Dataset items:
-------------------------

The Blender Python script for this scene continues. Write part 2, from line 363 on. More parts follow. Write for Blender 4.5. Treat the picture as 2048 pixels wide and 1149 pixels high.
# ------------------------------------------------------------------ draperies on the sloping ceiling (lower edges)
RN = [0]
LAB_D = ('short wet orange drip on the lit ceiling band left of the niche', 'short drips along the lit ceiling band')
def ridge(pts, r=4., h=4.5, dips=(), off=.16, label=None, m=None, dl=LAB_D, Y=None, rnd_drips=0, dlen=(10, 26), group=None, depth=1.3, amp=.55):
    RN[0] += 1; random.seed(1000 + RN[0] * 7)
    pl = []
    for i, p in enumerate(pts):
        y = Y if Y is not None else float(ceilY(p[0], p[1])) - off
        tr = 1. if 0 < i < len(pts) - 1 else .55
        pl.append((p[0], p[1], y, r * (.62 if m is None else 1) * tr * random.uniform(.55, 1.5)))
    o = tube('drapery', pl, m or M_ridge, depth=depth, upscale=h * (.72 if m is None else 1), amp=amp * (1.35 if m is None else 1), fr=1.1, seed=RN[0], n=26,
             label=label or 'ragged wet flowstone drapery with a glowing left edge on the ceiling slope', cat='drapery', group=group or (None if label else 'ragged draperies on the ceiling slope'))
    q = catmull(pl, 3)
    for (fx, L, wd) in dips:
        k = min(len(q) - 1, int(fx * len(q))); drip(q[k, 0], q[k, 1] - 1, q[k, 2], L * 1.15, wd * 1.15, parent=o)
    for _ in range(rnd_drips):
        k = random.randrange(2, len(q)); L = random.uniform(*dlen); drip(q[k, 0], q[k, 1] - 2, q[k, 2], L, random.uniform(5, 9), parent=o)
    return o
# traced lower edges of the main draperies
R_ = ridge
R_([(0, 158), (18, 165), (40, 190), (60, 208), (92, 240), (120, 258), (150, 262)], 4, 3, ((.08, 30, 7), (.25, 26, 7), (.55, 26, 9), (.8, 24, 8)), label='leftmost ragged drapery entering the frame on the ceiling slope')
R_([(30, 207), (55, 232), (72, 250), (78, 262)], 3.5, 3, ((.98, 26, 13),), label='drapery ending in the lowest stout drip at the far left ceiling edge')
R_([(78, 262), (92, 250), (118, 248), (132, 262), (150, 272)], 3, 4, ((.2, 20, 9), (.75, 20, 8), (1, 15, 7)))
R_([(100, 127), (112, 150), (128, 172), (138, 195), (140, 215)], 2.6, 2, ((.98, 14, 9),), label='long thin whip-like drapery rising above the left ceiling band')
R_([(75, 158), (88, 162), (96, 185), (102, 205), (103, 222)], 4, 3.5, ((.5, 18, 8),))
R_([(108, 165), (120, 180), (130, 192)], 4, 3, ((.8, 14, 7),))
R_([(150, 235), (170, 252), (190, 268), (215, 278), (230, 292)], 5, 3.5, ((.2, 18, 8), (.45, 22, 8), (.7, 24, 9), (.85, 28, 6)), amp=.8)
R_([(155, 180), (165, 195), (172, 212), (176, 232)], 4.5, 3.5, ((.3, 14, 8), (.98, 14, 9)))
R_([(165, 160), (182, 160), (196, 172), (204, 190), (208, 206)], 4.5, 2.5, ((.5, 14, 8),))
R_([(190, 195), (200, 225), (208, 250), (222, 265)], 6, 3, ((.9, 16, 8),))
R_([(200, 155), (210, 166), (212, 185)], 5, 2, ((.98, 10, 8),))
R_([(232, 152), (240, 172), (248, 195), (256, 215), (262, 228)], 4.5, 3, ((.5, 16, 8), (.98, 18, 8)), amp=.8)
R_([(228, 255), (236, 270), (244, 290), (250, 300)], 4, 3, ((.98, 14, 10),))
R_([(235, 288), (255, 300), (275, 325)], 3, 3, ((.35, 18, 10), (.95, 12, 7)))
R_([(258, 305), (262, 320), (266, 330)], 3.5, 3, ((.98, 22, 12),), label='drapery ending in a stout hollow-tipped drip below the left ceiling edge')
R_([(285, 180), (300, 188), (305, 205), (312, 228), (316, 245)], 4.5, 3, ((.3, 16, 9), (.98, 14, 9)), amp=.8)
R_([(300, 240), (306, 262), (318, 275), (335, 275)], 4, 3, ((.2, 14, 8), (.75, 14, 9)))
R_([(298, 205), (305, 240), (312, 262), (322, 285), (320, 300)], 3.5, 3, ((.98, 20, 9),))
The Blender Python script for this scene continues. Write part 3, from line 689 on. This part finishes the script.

-------------------------

Gather each line in the entries above where the string "Blender" is found.

Solution for this problem:
The Blender Python script for this scene continues. Write part 2, from line 363 on. More parts follow. Write for Blender 4.5. Treat the picture as 2048 pixels wide and 1149 pixels high.
The Blender Python script for this scene continues. Write part 3, from line 689 on. This part finishes the script.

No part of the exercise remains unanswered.